A seller will attempt to push prices up and, as long as there are buyers willing to purchase at that price, the price will reach that level. Buyers will be looking for a degree of certainty - that is, a certainty of a trend (although of course we know from the other thread you have been visitng that trends do not exist !). If there is a perceived high level of certainty on the upside then the highs will move up and the lows will remain as is, because no seller will be willing to sell at a lower price.
Conversely if there is a high level of certainty to the downside then the lows will move down and the highs remain as is, because no buyer will be willing to pay more.
Volatility as measured by the difference between the highs and lows will eventually become constrained because there will arise a general consensus between buyers and sellers about the trend and thus their power will become balanced.

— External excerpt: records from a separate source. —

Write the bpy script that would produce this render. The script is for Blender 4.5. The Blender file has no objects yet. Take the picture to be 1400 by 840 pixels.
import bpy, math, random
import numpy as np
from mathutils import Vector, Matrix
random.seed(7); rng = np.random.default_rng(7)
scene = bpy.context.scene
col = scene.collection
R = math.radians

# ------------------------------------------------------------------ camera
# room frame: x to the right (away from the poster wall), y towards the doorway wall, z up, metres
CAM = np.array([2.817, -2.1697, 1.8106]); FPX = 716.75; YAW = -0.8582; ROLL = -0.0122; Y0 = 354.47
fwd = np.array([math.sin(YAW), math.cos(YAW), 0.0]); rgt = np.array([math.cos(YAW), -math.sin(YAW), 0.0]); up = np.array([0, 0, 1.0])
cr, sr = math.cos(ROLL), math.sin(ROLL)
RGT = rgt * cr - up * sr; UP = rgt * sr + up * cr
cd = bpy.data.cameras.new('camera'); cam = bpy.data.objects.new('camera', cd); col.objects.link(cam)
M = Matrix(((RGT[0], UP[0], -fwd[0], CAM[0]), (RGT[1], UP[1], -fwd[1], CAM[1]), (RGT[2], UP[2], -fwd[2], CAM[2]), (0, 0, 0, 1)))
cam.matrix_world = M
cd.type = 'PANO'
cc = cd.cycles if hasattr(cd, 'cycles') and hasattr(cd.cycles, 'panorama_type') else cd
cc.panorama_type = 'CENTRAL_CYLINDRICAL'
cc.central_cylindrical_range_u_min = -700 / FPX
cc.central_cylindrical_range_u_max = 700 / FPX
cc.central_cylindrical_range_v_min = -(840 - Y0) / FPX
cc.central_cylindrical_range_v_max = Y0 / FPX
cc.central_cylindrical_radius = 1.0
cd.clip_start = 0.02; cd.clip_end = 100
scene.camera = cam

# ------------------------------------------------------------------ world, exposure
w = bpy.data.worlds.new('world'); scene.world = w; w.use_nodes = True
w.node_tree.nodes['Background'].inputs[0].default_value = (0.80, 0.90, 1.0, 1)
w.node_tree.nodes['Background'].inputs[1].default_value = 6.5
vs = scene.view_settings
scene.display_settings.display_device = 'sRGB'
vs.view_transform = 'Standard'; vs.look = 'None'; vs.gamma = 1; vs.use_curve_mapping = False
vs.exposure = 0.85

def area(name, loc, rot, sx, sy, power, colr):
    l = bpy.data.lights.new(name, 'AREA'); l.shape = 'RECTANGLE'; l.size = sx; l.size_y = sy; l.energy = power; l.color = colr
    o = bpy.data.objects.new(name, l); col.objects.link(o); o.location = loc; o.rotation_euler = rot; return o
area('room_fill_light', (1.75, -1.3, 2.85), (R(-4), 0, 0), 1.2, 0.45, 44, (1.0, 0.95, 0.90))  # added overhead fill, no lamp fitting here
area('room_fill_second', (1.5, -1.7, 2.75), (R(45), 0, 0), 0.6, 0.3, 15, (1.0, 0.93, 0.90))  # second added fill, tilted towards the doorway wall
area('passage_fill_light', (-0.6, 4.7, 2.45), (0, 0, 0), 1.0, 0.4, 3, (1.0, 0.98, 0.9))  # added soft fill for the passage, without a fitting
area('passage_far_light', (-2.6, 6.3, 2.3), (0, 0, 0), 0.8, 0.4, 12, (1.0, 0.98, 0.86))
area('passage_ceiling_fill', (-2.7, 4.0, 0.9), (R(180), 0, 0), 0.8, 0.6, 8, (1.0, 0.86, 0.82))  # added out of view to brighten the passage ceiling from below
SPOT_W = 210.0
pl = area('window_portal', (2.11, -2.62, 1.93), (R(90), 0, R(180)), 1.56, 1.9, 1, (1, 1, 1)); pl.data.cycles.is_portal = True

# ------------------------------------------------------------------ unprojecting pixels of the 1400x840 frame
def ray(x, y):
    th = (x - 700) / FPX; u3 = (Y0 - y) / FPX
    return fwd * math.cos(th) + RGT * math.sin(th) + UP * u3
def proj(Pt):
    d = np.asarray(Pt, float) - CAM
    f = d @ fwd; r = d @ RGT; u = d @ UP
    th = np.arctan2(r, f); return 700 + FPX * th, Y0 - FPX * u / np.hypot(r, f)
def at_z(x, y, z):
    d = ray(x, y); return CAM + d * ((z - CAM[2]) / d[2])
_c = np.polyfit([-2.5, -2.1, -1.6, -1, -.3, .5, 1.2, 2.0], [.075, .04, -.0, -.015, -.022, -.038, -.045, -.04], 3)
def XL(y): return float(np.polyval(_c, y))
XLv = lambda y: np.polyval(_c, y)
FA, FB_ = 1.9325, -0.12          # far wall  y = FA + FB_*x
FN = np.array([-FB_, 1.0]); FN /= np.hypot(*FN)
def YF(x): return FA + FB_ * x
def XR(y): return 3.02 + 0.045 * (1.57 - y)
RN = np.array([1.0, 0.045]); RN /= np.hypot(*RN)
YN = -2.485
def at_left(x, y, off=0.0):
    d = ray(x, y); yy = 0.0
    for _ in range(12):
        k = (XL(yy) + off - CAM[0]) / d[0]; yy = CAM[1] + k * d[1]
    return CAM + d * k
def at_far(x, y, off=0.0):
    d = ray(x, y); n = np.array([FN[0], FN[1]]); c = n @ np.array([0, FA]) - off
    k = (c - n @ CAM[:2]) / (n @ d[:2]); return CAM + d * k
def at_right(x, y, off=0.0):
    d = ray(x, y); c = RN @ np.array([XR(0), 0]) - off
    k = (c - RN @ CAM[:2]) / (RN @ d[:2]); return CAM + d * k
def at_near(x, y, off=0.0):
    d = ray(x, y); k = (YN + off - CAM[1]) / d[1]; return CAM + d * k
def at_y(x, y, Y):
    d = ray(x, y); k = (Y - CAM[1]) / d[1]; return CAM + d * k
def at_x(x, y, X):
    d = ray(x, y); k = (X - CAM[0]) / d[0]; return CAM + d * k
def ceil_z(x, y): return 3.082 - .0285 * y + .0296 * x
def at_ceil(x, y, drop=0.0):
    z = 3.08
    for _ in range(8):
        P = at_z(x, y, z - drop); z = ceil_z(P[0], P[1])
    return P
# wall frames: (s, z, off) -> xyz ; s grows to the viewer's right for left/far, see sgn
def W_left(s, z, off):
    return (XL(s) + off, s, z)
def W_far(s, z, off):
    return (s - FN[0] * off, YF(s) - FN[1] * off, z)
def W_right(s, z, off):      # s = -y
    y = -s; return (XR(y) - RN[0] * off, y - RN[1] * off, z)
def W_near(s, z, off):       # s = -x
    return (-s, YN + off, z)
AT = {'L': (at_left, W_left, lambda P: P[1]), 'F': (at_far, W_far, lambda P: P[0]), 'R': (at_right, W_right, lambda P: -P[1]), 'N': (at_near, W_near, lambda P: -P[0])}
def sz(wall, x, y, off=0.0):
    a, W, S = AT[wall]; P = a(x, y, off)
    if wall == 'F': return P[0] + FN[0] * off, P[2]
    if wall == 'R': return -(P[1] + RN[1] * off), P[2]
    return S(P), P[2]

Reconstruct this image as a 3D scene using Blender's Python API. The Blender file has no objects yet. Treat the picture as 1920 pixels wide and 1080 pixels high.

Where uncertainty exists the same forces will come into play, but no general consensus abounds. Thus at times buyers will have the upper hand and at other times sellers will have the upper hand. The result is that highs and lows will be pushed apart, often with rapid swings during the period in question. No clear trend will exist.
Now spreads are affected likewise. They also represent the relative power between buyers and sellers at each trading point. The more uncertainty, the more disagreement so the wider the spread between bid and ask, as each vies with the other to get their way. There is little consensus.
The factors that give rise to the initial uncertainty will include general economic and political conditions, specific news events and the intentions of the market makers. .
However, interpreting your question as being ot the type "which comes first, the chicken or the egg", once the snowball is rolling up or down the certain trendline or up and down the uncertain big dipper it will gather more and more dirt as it goes.
Thus the price activity will either add to or detract from both the volatility and the spread as the lemmings drop off the cliff.
So in summary neither spread dictates volatility nor volatility dictates spread, but both are the manifestations of the initiating causes and other deeper foces and also the following bandwagon.